Supplied material:
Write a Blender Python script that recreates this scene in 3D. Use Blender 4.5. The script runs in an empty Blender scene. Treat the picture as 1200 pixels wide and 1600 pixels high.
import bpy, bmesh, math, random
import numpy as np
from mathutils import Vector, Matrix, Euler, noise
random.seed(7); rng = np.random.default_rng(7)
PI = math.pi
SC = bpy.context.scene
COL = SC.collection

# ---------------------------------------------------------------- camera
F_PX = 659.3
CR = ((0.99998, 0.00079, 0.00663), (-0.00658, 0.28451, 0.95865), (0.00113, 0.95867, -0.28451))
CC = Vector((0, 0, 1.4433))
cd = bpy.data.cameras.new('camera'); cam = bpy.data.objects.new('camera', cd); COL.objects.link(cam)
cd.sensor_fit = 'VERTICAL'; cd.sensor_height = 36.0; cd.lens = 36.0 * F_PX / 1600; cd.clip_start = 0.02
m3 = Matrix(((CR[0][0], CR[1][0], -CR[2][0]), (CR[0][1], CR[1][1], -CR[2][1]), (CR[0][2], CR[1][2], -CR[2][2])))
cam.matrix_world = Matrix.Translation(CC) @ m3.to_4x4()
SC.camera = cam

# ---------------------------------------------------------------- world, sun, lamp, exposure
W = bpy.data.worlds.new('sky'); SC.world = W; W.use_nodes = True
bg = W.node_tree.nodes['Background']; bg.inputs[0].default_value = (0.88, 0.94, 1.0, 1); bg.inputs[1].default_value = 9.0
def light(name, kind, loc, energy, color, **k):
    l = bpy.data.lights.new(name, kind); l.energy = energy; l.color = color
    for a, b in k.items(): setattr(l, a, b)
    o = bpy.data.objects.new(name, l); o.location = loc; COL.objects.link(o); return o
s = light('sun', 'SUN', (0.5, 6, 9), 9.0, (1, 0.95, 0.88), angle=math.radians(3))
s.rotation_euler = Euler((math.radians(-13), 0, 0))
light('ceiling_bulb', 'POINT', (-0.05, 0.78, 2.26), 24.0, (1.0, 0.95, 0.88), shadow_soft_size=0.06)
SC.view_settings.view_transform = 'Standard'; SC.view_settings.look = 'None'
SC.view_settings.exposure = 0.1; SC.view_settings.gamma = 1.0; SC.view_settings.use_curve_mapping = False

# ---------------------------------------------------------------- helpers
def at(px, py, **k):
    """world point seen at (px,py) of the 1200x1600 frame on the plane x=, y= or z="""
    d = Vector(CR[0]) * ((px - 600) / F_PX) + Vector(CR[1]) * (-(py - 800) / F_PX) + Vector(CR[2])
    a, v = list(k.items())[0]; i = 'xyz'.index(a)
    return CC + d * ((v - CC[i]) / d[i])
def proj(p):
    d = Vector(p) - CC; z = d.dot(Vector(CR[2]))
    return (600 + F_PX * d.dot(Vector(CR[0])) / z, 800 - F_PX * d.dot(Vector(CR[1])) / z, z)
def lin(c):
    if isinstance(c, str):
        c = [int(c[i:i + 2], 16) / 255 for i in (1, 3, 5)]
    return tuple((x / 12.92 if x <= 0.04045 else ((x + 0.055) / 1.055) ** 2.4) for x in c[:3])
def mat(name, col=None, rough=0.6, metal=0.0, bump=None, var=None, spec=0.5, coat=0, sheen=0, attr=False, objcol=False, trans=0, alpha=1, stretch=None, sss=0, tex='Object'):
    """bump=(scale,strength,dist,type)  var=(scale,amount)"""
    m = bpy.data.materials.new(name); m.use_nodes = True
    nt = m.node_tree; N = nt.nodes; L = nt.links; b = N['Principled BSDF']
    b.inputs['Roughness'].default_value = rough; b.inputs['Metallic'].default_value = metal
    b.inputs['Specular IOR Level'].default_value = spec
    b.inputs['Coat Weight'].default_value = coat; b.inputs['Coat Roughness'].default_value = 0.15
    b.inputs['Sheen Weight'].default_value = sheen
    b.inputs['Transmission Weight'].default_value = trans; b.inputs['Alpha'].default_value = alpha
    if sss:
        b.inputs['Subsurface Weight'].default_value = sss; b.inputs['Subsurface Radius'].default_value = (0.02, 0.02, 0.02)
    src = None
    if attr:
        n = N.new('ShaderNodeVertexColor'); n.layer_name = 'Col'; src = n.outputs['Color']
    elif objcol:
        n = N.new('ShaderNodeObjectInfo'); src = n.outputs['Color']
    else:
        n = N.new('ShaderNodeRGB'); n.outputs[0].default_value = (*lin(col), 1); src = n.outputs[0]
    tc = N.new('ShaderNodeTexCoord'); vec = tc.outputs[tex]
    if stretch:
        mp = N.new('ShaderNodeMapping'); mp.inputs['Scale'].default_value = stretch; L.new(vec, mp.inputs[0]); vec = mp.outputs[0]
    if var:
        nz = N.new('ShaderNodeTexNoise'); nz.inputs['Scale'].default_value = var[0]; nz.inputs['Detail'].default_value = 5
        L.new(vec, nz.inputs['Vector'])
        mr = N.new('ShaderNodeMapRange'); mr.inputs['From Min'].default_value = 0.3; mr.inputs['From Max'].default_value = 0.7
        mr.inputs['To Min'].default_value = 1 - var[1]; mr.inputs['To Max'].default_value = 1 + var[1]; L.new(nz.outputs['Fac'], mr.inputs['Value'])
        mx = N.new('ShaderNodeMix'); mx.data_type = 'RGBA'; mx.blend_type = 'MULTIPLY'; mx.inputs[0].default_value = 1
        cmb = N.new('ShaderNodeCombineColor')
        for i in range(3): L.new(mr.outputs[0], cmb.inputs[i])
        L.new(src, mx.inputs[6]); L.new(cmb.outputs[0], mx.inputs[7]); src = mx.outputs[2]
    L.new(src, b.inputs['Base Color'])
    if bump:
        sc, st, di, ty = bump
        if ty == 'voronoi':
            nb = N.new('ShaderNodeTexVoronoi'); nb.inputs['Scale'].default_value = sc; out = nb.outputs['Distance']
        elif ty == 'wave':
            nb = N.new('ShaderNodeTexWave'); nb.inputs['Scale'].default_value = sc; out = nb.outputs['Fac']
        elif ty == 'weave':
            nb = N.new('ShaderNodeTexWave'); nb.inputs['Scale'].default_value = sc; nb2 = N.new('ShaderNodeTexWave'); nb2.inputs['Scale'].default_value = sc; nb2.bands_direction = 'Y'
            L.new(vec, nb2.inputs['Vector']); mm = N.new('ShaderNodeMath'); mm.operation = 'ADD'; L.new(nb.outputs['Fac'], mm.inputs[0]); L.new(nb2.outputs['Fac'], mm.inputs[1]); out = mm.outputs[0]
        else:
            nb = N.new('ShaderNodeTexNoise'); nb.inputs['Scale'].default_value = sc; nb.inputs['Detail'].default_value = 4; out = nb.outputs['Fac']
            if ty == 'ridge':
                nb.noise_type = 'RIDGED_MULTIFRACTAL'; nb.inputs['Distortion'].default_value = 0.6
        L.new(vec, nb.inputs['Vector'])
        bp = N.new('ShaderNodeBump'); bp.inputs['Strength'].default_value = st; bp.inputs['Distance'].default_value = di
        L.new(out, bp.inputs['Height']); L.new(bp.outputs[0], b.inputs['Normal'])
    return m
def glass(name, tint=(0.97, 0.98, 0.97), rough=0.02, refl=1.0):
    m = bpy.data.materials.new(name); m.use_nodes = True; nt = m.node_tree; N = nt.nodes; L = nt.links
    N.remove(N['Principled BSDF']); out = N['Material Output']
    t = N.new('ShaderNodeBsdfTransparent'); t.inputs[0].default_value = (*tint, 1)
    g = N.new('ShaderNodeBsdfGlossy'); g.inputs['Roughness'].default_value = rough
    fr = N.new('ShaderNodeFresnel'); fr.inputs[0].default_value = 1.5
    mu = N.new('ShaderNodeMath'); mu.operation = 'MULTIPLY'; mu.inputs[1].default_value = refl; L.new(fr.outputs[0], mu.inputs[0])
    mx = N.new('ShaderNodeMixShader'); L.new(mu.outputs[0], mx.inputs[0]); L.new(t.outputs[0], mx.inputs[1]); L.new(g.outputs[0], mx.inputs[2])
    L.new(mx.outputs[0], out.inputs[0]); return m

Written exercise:
Everything from the first line of the data through the line containing "SC.camera = cam" should be echoed exactly. Add nothing.

Result:
Write a Blender Python script that recreates this scene in 3D. Use Blender 4.5. The script runs in an empty Blender scene. Treat the picture as 1200 pixels wide and 1600 pixels high.
import bpy, bmesh, math, random
import numpy as np
from mathutils import Vector, Matrix, Euler, noise
random.seed(7); rng = np.random.default_rng(7)
PI = math.pi
SC = bpy.context.scene
COL = SC.collection

# ---------------------------------------------------------------- camera
F_PX = 659.3
CR = ((0.99998, 0.00079, 0.00663), (-0.00658, 0.28451, 0.95865), (0.00113, 0.95867, -0.28451))
CC = Vector((0, 0, 1.4433))
cd = bpy.data.cameras.new('camera'); cam = bpy.data.objects.new('camera', cd); COL.objects.link(cam)
cd.sensor_fit = 'VERTICAL'; cd.sensor_height = 36.0; cd.lens = 36.0 * F_PX / 1600; cd.clip_start = 0.02
m3 = Matrix(((CR[0][0], CR[1][0], -CR[2][0]), (CR[0][1], CR[1][1], -CR[2][1]), (CR[0][2], CR[1][2], -CR[2][2])))
cam.matrix_world = Matrix.Translation(CC) @ m3.to_4x4()
SC.camera = cam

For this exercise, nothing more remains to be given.